Back in court, Hussein claims he's the victim

Witnesses described their torture after an assassination attempt on Iraq's former leader.

After listening to witness testimony detailing torture and killing that followed a 1982 attempt on his life, Saddam Hussein himself claimed he was a victim of abuse at the hands of his American captors.

The former Iraqi president claimed that he and several other Baath Party officials being tried for crimes against Iraqi civilians are being tortured by the very forces promising to bring rule of law to Iraq.

"Yes, we were beaten by the Americans. And we were tortured - every one of us," said Mr. Hussein, who had been sitting almost placidly for a long afternoon of testimony, avoiding the fiery interruptions and challenges to the court he had made on previous trial dates.

"This one," said Hussein, turning to gesture to one of the defendants behind him, "they hit him on the back with the rifles, until he fell." He then referred to his half-brother, Barzan Ibrahim al-Tikriti, also a main target of testimony for a trial focused on the killing of more than 140 people from the mainly Shiite village of Dujail. "Barzan, he fell. Both of his feet are showing that [torture]."

US officials in Baghdad and Western legal analysts were quick to suggest that Hussein's allegations were just a gimmick to distract attention from the mountains evidence against him, and to rile his countrymen's resentment toward the US occupation of Iraq.

But Hussein's accusations will most likely need to be answered with an investigation that could slow down the pace of the trial. Such prime-time drama can be expected to play well in Sunni Arab living rooms - where many people are furious over accusations of voter fraud in last week's elections - and with other Iraqis angry over the treatment of detainees in US custody, such as in the Abu Ghraib prisoner-abuse scandal.

Hussein and his lawyers have been trying to recast the former dictator's image to that of an aging, religious man - a kind of honored forefather of the modern Iraqi nation. But the day was filled with testimony that described his regime's brutal torture, horrendous lock-up conditions, and executions of detainees.

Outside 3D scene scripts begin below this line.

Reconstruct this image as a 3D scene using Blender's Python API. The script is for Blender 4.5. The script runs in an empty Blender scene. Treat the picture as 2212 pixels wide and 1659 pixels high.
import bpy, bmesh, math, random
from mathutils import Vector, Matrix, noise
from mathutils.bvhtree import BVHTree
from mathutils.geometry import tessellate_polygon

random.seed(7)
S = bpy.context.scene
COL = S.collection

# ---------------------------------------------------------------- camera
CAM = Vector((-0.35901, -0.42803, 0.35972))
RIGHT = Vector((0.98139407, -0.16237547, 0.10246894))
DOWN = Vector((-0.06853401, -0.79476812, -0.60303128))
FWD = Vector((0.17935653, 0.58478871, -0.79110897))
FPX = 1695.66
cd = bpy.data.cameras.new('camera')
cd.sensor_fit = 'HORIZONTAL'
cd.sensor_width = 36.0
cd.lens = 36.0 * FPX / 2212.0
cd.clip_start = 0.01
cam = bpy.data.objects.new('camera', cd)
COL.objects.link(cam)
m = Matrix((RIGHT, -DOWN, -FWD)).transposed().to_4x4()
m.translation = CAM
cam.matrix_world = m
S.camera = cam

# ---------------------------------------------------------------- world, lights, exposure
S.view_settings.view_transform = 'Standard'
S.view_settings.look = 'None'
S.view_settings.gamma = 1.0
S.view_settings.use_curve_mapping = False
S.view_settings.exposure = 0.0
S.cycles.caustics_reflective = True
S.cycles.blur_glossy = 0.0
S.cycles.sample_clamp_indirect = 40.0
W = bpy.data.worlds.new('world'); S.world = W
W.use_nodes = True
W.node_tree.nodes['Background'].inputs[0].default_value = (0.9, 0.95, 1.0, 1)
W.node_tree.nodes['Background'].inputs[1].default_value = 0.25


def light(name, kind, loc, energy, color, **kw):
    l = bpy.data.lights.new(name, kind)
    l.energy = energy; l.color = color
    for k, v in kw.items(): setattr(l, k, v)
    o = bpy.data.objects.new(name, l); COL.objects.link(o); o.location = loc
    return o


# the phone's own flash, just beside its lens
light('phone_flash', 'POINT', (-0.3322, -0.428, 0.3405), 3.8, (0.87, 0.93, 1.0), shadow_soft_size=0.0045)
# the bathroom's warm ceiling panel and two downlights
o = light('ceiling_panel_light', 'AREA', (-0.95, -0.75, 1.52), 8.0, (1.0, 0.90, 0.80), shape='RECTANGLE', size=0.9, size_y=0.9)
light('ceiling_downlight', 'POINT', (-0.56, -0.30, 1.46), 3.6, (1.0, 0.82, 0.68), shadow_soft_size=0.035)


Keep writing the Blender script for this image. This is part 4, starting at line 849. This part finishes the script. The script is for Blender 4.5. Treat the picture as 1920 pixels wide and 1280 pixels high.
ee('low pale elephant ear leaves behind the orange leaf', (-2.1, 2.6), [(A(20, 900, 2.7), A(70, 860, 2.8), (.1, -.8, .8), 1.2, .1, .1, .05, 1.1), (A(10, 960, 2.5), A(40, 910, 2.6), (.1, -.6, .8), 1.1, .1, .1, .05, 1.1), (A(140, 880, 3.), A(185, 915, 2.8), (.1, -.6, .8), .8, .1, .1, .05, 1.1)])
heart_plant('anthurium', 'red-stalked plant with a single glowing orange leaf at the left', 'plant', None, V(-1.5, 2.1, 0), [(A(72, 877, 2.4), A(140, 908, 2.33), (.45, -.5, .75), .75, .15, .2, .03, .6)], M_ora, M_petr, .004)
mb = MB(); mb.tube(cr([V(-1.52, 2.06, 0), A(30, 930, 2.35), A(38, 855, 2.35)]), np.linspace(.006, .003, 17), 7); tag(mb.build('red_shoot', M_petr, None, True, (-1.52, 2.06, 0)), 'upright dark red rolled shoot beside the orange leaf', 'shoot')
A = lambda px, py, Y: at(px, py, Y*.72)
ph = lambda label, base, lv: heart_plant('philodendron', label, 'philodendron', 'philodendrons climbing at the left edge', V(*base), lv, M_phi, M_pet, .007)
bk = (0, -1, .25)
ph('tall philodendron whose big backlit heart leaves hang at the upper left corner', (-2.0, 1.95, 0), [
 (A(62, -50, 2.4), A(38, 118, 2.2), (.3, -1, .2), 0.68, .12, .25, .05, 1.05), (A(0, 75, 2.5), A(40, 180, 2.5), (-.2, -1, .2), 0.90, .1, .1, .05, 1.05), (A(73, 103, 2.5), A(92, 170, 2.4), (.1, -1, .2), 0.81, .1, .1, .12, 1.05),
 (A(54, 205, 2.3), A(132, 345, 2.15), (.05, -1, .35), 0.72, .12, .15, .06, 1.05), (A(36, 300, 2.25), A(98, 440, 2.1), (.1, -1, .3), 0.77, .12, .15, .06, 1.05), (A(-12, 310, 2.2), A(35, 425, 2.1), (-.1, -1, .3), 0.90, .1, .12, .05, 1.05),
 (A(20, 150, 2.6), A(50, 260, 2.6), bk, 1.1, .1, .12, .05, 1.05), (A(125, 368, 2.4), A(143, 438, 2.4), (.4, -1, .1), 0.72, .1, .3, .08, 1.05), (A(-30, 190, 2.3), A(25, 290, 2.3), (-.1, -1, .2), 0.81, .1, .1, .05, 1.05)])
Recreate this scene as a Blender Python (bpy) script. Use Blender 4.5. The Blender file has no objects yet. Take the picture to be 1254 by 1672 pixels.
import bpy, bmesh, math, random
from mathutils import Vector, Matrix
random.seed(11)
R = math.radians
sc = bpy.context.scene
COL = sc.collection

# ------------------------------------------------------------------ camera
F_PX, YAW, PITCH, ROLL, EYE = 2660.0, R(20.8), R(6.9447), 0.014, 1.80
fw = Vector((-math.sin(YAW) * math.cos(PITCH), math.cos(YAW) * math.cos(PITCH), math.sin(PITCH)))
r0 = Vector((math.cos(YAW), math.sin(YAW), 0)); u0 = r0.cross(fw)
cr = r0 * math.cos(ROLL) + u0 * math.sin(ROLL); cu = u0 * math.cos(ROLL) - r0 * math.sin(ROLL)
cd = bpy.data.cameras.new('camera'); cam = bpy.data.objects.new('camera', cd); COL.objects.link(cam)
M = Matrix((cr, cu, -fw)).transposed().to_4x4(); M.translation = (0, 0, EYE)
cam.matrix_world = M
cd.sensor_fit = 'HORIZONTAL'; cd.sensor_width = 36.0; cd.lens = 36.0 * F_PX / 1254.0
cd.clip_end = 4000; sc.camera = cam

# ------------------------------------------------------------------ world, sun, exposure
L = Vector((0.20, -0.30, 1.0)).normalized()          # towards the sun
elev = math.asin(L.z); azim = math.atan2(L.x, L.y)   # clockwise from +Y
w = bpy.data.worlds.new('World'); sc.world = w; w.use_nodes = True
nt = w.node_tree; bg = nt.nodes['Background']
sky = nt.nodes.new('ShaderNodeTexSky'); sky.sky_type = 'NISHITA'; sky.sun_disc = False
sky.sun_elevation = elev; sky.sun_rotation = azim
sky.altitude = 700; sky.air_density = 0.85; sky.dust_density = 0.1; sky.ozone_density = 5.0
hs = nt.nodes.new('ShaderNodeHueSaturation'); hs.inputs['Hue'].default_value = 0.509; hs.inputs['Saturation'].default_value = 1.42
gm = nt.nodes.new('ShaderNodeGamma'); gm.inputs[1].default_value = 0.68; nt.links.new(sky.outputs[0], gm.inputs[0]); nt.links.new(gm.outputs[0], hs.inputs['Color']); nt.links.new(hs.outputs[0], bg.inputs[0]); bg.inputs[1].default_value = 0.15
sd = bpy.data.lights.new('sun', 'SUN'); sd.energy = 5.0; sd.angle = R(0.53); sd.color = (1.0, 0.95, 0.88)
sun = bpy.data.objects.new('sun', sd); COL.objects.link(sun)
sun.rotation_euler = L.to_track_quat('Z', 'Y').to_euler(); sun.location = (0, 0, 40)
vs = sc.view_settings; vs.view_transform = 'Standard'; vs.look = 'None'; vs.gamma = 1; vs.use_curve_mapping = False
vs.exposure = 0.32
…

Ali Hassan Mohammed al-Haidari, who was 14 in 1982, testified that seven of his brothers were executed by Hussein's regime, their bodies never found. He also said that he and other Dujail residents - including relatives - were taken to Baghdad and thrown into a security-services prison, where people from "9 to 90" were held.

"I cannot express all that suffering and pain we faced in the 70 days inside," Mr. Haidari said.

Hussein offered his sympathies to any one who suffered harm, painting it as if it had occurred on someone else's watch.

"Any harm brought on an Iraqi, my heart breaks," Hussein told the court, sporting a suit without a tie and a full-grown beard that fits with the neoreligious tones he has been trying to strike, asking the court to stop so he can pray.

"Not because I'm afraid of anyone other than God. Any harm that fell on those persons is wrong and those who did it should take their punishment. But that happened in a third-world country, as America calls us, 25 years ago. What's happening now? Has anyone not been beaten, including beating marks, until this day?" he asked, alluding to the abuse of Iraqi prisoners, whether under the charge of US soldiers or Iraqis.

The interim Iraqi government has been racked by the recent discovery of underground prisons, run by the Shiite-run Interior Ministry, in which mostly Sunni Arab prisoners were mistreated.

Hussein's denunciation of the court and his treatment suggested a new tack in his approach to winning public support: trying to show that Americans in Iraq are doing the same thing his security officials once did.

"You have to defend yourselves, not against Saddam Hussein," he told the court. "You are being humiliated every day."

Material from the Associated Press was used in this article.